Restate each line of the listing exactly, without carrying over any pictures.
***
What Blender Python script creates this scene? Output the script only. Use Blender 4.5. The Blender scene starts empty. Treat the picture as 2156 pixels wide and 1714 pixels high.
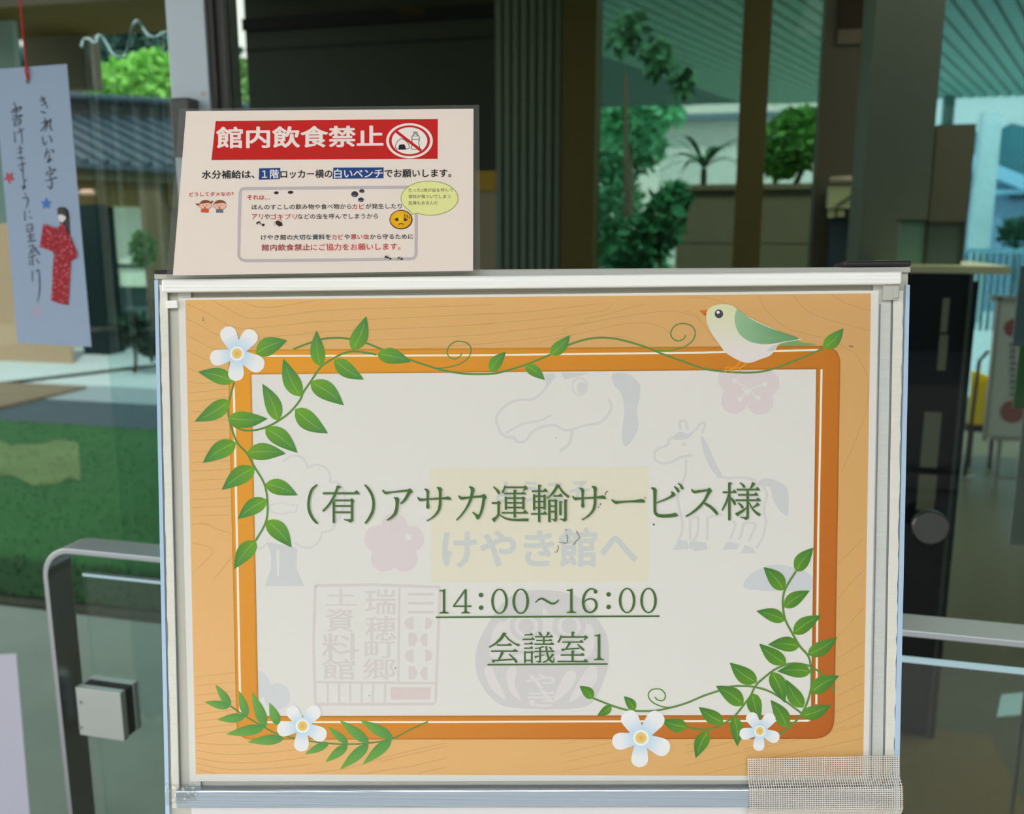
import bpy, bmesh, math, random
from mathutils import Vector, Matrix
from mathutils.geometry import tessellate_polygon
random.seed(7)
SC = bpy.context.scene
COL = SC.collection

# ------------------------------------------------------------------ camera
FPX, CX, CY = 1900.0, 1078.0, 857.0          # focal length and centre for a 2156 x 1714 frame
YAW, PITCH = math.radians(13.9), math.radians(11.0)
EYE = Vector((0, 0, 1.42))
RGT = Vector((math.cos(YAW), math.sin(YAW), 0))
HOR = Vector((-math.sin(YAW), math.cos(YAW), 0))
FWD = HOR*math.cos(PITCH) - Vector((0, 0, 1))*math.sin(PITCH)
UPV = Vector((0, 0, 1))*math.cos(PITCH) + HOR*math.sin(PITCH)
cam = bpy.data.cameras.new('camera')
cam.sensor_fit = 'HORIZONTAL'; cam.sensor_width = 36.0; cam.lens = FPX/2156*36.0
cam.clip_start = 0.02; cam.clip_end = 300
cam.dof.use_dof = True; cam.dof.focus_distance = 0.56; cam.dof.aperture_fstop = 9.5
camo = bpy.data.objects.new('camera', cam); COL.objects.link(camo)
mw = Matrix.Identity(4)
for i in range(3):
    mw[i][0] = RGT[i]; mw[i][1] = UPV[i]; mw[i][2] = -FWD[i]; mw[i][3] = EYE[i]
camo.matrix_world = mw
SC.camera = camo

# ------------------------------------------------------------------ sky and exposure
SC.view_settings.view_transform = 'Standard'; SC.view_settings.look = 'None'
SC.view_settings.gamma = 1.0; SC.view_settings.exposure = 0.0
SC.view_settings.use_curve_mapping = False
wd = bpy.data.worlds.new('sky'); SC.world = wd; wd.use_nodes = True
nt = wd.node_tree; nt.nodes.clear()
wo = nt.nodes.new('ShaderNodeOutputWorld'); bg = nt.nodes.new('ShaderNodeBackground')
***
__Answer to this task__.
What Blender Python script creates this scene? Output the script only. Use Blender 4.5. The Blender scene starts empty. Treat the picture as 2156 pixels wide and 1714 pixels high.
import bpy, bmesh, math, random
from mathutils import Vector, Matrix
from mathutils.geometry import tessellate_polygon
random.seed(7)
SC = bpy.context.scene
COL = SC.collection

# ------------------------------------------------------------------ camera
FPX, CX, CY = 1900.0, 1078.0, 857.0          # focal length and centre for a 2156 x 1714 frame
YAW, PITCH = math.radians(13.9), math.radians(11.0)
EYE = Vector((0, 0, 1.42))
RGT = Vector((math.cos(YAW), math.sin(YAW), 0))
HOR = Vector((-math.sin(YAW), math.cos(YAW), 0))
FWD = HOR*math.cos(PITCH) - Vector((0, 0, 1))*math.sin(PITCH)
UPV = Vector((0, 0, 1))*math.cos(PITCH) + HOR*math.sin(PITCH)
cam = bpy.data.cameras.new('camera')
cam.sensor_fit = 'HORIZONTAL'; cam.sensor_width = 36.0; cam.lens = FPX/2156*36.0
cam.clip_start = 0.02; cam.clip_end = 300
cam.dof.use_dof = True; cam.dof.focus_distance = 0.56; cam.dof.aperture_fstop = 9.5
camo = bpy.data.objects.new('camera', cam); COL.objects.link(camo)
mw = Matrix.Identity(4)
for i in range(3):
    mw[i][0] = RGT[i]; mw[i][1] = UPV[i]; mw[i][2] = -FWD[i]; mw[i][3] = EYE[i]
camo.matrix_world = mw
SC.camera = camo

# ------------------------------------------------------------------ sky and exposure
SC.view_settings.view_transform = 'Standard'; SC.view_settings.look = 'None'
SC.view_settings.gamma = 1.0; SC.view_settings.exposure = 0.0
SC.view_settings.use_curve_mapping = False
wd = bpy.data.worlds.new('sky'); SC.world = wd; wd.use_nodes = True
nt = wd.node_tree; nt.nodes.clear()
wo = nt.nodes.new('ShaderNodeOutputWorld'); bg = nt.nodes.new('ShaderNodeBackground')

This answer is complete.